Only the lines from the start up to and including the line containing "# x is across, z" should be repeated, word for word.

* Start RECORDED INFORMATION *

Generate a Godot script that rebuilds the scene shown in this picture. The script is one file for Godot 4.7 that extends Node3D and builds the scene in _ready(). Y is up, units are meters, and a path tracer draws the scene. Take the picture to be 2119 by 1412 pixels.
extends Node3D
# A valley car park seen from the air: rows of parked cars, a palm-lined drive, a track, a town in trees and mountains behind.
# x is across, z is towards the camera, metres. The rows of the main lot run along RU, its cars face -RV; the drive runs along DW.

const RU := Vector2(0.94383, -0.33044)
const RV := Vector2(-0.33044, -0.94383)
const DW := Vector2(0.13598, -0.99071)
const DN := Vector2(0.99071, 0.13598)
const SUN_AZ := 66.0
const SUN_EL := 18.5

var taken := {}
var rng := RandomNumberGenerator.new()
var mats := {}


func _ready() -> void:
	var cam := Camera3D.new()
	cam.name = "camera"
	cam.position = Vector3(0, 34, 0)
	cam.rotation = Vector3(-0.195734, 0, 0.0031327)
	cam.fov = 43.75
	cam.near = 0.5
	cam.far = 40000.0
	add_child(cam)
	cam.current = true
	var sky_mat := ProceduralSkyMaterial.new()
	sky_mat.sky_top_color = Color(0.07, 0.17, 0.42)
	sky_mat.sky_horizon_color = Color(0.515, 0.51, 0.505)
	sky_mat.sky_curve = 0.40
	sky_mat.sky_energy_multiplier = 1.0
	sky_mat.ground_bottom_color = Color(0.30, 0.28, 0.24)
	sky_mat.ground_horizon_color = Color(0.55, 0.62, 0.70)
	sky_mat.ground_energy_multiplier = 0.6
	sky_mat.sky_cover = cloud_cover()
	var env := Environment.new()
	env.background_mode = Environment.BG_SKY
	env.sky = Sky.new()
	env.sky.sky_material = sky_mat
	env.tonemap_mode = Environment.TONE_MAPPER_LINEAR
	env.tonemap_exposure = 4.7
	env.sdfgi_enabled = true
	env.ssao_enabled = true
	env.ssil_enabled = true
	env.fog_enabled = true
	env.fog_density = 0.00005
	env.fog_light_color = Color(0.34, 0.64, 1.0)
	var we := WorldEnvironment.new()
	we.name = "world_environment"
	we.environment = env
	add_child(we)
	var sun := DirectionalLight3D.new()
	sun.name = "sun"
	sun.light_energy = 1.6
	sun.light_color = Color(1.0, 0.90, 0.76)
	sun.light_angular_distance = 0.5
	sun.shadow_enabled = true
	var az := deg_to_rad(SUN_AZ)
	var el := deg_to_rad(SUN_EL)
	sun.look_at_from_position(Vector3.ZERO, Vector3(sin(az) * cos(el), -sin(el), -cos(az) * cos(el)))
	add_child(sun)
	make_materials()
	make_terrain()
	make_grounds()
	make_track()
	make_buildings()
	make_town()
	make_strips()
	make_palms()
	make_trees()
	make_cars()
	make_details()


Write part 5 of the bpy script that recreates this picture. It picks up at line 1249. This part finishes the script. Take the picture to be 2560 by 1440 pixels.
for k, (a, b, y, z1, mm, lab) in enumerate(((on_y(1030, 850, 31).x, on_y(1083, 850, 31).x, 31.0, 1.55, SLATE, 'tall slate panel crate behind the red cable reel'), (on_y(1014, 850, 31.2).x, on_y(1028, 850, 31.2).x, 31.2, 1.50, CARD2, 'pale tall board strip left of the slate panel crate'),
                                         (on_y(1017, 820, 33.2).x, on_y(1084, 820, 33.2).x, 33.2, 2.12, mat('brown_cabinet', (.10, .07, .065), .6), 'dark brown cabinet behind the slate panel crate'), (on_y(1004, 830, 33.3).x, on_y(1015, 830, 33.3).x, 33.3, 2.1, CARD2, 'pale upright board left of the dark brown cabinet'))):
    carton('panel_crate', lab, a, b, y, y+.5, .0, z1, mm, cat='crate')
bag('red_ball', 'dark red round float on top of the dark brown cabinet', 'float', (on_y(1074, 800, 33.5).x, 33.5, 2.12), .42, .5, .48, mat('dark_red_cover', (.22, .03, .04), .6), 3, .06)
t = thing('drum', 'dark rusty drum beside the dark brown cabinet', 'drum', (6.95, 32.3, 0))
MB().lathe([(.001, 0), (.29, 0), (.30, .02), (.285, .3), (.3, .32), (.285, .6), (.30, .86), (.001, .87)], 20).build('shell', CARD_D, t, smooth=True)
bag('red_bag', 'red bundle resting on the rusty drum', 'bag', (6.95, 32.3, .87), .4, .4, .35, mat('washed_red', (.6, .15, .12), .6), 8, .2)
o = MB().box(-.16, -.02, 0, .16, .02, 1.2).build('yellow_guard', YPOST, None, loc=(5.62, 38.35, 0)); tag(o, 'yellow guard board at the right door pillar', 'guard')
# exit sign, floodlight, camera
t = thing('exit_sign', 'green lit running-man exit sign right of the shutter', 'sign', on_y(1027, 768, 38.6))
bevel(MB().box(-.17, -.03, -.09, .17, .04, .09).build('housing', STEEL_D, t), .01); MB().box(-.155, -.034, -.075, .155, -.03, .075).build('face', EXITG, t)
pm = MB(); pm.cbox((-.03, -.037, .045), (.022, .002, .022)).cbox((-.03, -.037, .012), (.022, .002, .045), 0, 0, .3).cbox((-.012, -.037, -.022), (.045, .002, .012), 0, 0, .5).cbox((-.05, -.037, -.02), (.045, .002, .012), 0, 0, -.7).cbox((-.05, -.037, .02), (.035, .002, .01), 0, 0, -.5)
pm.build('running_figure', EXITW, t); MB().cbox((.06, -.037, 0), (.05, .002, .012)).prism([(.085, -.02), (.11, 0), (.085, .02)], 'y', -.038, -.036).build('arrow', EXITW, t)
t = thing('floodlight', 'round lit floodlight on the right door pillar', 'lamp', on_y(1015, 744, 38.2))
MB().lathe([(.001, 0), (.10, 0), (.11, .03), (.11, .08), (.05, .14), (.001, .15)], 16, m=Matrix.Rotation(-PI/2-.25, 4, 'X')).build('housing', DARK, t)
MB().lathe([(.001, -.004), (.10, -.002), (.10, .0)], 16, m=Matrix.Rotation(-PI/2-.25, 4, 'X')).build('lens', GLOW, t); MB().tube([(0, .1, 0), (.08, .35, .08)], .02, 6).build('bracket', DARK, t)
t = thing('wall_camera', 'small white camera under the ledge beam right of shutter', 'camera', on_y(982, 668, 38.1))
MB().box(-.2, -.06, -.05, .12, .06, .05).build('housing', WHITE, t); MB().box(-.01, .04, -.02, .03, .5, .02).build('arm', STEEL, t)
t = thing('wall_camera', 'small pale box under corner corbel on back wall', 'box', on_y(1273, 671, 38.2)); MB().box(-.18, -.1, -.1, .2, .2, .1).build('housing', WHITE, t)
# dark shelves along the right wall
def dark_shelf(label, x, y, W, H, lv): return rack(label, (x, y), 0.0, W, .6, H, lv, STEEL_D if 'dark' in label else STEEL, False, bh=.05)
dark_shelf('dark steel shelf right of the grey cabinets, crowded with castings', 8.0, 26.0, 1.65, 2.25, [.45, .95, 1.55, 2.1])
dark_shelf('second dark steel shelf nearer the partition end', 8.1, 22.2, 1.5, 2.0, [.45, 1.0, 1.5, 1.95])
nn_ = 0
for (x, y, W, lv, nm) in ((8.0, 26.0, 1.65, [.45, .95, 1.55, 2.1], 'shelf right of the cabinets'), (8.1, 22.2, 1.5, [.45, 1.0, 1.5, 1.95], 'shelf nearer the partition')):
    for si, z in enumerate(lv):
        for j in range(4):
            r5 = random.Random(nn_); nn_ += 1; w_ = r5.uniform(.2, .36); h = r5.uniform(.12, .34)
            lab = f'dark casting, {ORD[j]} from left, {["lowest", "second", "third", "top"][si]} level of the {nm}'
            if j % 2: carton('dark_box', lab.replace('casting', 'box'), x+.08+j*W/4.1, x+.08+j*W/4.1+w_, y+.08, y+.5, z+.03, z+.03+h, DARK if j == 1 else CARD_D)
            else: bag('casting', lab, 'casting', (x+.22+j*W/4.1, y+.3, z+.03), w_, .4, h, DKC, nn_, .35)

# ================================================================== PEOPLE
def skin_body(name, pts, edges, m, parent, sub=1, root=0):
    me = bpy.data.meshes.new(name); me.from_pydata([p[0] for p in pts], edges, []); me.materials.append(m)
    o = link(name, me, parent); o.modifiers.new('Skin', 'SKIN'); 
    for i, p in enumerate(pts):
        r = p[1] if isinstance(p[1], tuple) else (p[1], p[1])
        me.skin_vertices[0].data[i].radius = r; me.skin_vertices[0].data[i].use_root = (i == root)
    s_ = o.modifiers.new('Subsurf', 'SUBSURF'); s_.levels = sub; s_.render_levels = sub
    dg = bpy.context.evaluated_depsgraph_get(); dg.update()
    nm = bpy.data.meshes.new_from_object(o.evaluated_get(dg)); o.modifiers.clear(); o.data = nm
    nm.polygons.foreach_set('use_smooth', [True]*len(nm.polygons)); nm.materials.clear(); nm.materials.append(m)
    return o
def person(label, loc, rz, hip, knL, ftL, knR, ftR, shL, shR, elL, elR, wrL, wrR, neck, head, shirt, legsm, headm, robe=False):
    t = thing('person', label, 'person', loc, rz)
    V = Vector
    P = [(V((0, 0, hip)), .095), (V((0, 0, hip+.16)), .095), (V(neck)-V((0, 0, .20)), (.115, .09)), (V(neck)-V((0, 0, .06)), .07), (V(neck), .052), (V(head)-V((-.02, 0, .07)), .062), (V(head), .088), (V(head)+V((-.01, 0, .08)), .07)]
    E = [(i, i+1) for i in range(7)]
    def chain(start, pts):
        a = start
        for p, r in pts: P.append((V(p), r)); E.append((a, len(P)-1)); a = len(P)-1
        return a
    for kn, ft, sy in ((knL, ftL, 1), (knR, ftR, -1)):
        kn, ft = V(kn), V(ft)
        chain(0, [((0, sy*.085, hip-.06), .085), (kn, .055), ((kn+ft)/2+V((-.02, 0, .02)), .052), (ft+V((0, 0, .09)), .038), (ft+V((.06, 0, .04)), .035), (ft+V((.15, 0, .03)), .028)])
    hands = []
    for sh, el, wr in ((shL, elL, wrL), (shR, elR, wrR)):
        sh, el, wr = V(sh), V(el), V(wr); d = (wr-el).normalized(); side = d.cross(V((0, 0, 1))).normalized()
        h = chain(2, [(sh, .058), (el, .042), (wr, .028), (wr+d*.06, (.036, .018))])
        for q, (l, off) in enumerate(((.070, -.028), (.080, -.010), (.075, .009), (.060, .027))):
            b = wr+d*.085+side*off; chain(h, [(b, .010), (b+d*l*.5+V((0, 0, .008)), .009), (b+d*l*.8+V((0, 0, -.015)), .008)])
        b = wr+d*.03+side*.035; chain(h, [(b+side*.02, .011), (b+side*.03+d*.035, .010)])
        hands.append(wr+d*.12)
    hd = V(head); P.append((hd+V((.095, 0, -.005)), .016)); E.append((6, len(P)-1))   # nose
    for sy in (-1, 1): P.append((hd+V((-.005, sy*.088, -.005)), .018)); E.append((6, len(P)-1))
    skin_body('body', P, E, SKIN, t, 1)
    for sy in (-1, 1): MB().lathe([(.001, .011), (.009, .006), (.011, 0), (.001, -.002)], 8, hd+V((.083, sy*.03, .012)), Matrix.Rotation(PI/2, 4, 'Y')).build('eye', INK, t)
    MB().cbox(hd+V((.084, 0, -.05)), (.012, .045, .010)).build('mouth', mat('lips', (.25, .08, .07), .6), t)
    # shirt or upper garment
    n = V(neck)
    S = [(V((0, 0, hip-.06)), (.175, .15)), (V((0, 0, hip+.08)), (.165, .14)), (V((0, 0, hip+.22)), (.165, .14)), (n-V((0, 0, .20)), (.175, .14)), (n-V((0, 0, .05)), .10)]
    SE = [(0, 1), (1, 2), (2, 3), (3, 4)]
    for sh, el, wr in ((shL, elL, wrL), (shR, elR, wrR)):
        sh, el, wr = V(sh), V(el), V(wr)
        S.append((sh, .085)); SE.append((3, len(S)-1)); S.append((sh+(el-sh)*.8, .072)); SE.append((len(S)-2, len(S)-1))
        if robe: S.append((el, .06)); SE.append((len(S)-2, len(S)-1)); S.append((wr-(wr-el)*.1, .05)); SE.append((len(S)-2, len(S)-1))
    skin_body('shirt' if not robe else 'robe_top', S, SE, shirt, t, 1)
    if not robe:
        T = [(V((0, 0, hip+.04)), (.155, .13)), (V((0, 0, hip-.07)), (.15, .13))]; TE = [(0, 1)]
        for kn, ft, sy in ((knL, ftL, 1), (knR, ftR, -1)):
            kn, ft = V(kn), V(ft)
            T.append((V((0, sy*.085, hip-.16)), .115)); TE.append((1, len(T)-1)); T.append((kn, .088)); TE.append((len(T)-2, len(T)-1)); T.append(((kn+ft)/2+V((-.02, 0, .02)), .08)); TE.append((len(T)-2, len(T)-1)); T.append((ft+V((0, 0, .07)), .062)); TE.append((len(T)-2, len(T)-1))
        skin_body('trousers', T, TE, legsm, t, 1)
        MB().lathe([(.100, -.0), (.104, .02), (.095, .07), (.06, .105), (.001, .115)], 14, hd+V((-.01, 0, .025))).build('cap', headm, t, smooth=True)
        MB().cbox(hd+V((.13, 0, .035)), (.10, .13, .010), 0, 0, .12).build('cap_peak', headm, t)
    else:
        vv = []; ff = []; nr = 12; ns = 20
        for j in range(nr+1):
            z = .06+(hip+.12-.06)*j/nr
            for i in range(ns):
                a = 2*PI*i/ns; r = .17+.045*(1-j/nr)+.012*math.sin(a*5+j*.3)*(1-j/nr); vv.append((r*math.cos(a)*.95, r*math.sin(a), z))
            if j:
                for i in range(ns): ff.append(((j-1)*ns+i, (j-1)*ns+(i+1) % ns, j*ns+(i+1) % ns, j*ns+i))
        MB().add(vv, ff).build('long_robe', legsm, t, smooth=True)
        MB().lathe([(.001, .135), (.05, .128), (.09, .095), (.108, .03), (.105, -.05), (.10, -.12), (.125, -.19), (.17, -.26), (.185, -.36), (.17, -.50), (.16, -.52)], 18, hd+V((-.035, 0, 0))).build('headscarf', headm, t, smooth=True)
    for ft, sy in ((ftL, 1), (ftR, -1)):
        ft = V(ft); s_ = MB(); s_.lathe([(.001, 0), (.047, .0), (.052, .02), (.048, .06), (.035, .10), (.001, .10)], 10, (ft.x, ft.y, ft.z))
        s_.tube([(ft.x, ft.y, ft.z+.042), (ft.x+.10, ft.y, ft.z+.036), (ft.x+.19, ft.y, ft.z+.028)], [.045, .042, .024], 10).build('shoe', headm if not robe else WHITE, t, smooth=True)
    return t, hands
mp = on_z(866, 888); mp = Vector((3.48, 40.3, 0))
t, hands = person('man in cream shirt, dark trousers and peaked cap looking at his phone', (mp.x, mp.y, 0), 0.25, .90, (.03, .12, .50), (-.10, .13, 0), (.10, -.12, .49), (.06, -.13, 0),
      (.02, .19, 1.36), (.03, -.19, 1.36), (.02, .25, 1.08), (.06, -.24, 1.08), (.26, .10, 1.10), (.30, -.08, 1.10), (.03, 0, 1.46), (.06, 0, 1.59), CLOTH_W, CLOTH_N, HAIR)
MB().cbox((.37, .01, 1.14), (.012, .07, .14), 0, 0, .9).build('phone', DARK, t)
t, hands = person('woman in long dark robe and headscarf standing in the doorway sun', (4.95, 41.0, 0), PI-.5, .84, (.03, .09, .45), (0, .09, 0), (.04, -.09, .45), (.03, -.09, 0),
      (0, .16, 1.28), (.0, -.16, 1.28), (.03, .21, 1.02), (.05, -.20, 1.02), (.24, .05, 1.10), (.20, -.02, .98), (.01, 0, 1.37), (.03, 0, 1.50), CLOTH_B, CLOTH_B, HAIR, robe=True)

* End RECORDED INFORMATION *

> _ANSWER BELOW_:
Generate a Godot script that rebuilds the scene shown in this picture. The script is one file for Godot 4.7 that extends Node3D and builds the scene in _ready(). Y is up, units are meters, and a path tracer draws the scene. Take the picture to be 2119 by 1412 pixels.
extends Node3D
# A valley car park seen from the air: rows of parked cars, a palm-lined drive, a track, a town in trees and mountains behind.
# x is across, z is towards the camera, metres. The rows of the main lot run along RU, its cars face -RV; the drive runs along DW.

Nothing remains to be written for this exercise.